A 20-year-old Methuen woman was driving 107 mph and was drunk when her car crashed, killing her friend who was a passenger, according to state police records.

At her arraignment last week in Haverhill District Court, Emily McGovern faced charges connected to the crash, which happened on Interstate 495 in Haverhill.

Investigators said McGovern was driving a 2004 Lincoln LS sedan on the afternoon of March 31, 2018, when the car flipped onto its hood on the shoulder of I-495 north.

Alexis Spartz, 18, of Methuen, a passenger in the car, was killed.

At last Friday's arraignment, prosecutor Calvin Skeirik read report about the crash written by state police that said the car driven by McGovern was traveling 107 mph before the crash, according to the car's data recorder. Blood tests showed McGovern had a blood alcohol level of .196, according to the police report. The legal blood alcohol limit for people under 21 is .02. For people over 21, the limit is .08.

Skeirik said a witness told police that just before the crash, the vehicle driven by McGovern sped past the witness' vehicle and that another vehicle also sped past.

McGovern is charged with manslaughter, motor vehicle homicide OUI, negligent driving, a marked lanes violation and speeding. The charges were brought by police May 14.

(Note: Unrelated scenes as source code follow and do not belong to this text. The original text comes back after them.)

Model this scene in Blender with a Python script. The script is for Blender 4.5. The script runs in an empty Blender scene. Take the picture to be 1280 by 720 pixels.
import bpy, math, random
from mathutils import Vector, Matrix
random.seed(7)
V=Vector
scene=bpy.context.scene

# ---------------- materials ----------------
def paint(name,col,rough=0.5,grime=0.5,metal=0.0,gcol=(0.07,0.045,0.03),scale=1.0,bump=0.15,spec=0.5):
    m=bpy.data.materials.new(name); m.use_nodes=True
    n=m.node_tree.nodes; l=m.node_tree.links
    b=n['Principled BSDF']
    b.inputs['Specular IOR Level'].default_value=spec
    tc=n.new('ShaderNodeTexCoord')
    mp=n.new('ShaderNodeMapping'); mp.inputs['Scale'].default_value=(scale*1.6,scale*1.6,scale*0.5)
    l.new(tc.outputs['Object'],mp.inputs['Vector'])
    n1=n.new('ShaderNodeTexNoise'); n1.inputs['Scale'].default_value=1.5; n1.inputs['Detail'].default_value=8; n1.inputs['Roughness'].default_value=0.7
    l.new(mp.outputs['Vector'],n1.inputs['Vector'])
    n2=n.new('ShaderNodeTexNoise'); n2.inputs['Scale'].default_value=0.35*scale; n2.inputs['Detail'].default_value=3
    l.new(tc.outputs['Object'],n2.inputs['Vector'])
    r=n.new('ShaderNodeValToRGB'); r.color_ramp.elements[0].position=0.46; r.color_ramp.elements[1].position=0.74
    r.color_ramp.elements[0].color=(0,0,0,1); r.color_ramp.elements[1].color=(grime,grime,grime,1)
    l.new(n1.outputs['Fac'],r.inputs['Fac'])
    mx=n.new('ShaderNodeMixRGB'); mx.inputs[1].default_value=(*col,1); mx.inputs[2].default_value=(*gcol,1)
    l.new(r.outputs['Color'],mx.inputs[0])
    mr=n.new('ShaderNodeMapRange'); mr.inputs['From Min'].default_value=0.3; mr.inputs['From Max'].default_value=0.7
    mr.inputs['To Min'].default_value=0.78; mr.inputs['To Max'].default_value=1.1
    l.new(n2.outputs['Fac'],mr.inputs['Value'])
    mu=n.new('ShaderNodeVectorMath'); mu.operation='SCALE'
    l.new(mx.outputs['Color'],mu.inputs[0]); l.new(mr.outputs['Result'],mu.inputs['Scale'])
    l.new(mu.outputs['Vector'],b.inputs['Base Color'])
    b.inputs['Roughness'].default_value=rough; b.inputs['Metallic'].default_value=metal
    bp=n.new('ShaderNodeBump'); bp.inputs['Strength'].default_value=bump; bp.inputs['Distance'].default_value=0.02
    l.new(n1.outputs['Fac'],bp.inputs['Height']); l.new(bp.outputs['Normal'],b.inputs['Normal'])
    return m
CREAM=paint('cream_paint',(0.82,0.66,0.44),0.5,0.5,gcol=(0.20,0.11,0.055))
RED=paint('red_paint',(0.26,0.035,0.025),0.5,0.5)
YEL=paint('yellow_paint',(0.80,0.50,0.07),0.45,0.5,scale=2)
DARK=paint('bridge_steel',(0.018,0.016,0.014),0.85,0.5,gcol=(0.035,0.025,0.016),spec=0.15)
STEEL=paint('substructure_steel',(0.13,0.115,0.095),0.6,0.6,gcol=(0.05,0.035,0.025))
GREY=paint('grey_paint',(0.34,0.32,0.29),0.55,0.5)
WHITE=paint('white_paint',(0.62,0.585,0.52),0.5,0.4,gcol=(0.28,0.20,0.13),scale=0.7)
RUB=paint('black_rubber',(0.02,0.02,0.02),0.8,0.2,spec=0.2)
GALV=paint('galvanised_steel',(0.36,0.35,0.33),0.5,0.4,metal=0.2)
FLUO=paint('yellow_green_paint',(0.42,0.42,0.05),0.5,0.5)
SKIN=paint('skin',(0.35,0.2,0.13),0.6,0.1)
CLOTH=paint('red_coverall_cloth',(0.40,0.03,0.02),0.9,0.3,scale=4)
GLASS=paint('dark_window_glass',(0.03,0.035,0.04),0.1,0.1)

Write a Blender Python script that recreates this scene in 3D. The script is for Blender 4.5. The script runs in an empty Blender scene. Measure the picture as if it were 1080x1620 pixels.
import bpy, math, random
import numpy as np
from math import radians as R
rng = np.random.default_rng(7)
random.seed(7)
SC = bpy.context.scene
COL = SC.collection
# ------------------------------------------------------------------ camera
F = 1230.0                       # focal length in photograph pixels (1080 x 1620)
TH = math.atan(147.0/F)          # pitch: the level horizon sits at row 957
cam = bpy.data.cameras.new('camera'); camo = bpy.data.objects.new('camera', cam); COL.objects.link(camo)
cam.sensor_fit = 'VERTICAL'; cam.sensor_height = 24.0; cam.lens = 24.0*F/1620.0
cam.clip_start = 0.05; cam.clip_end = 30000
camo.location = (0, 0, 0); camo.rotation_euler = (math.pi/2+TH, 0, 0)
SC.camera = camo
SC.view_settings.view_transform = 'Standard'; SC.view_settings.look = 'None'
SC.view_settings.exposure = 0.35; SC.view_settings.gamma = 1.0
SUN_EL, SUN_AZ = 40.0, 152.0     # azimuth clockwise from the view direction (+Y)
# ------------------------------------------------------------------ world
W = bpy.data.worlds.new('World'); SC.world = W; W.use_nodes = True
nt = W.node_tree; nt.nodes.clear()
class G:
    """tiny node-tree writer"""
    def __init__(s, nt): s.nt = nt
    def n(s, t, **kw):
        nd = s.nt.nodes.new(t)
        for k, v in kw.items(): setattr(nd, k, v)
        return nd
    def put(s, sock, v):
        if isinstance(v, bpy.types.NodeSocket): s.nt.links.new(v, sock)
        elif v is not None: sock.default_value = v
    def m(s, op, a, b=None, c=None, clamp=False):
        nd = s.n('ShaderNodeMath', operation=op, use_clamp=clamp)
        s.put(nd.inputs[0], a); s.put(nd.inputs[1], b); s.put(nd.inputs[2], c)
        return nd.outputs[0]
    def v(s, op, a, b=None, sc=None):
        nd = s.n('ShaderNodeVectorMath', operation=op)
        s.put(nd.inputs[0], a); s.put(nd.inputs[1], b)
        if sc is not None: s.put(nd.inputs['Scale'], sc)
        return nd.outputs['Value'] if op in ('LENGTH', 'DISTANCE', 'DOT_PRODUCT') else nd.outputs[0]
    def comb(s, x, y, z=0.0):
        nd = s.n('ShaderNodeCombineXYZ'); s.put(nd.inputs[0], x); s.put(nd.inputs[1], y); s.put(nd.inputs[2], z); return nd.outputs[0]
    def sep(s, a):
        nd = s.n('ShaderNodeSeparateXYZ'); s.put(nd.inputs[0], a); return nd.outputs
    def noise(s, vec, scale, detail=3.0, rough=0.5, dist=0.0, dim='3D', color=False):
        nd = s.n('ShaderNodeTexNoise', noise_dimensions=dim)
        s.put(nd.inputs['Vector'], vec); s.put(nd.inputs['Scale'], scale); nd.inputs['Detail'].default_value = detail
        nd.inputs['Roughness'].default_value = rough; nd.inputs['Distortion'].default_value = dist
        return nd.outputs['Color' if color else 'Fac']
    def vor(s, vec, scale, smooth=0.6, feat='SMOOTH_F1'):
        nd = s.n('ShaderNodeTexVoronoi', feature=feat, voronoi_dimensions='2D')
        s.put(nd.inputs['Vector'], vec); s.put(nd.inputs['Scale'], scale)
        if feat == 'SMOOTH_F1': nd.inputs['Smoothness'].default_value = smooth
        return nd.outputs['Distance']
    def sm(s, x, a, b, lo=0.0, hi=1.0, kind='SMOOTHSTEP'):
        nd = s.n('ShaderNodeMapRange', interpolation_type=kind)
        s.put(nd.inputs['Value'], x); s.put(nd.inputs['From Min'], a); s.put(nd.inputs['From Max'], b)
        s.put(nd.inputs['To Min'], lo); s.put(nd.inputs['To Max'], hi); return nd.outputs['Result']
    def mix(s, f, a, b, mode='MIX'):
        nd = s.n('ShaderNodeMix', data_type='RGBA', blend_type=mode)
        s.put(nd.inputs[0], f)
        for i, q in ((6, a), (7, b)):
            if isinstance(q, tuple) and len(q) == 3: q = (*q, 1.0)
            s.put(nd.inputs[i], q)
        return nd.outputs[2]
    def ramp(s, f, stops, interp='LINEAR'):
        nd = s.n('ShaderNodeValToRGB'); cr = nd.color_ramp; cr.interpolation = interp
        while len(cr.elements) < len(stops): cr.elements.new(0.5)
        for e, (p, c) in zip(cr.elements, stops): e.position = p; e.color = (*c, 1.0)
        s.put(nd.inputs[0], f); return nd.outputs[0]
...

At Friday's arraignment, Judge Stephen Abany released McGovern without bail and ordered that she have regular drug and alcohol screenings and not drive.

McGovern's case will eventually move to Salem Superior Court.

The crash scene was chaotic, state police said, causing confusion about who was driving the car.

Initial reports said that Spartz was behind the wheel, but within a couple days, state police issued a retraction that said another young person was driving. They did not name McGovern at that time.

Members of Spartz's family have spent the last year mourning her death and anticipating charges against the driver, they said before the anniversary of the crash. Spartz was a 2017 Methuen High graduate.

At that time, Alexis' father, Jim Spartz, described the year as "extremely frustrating" and said, "We've got no information about what transpired: if they're filing charges, what they would be, what caused the crash."

At one point, he called state police weekly for any updates, he said.

Essex District Attorney Spokesperson Carrie Kimball told The Eagle-Tribune in March that "these motor vehicle investigations, involving a fatality, are lengthy."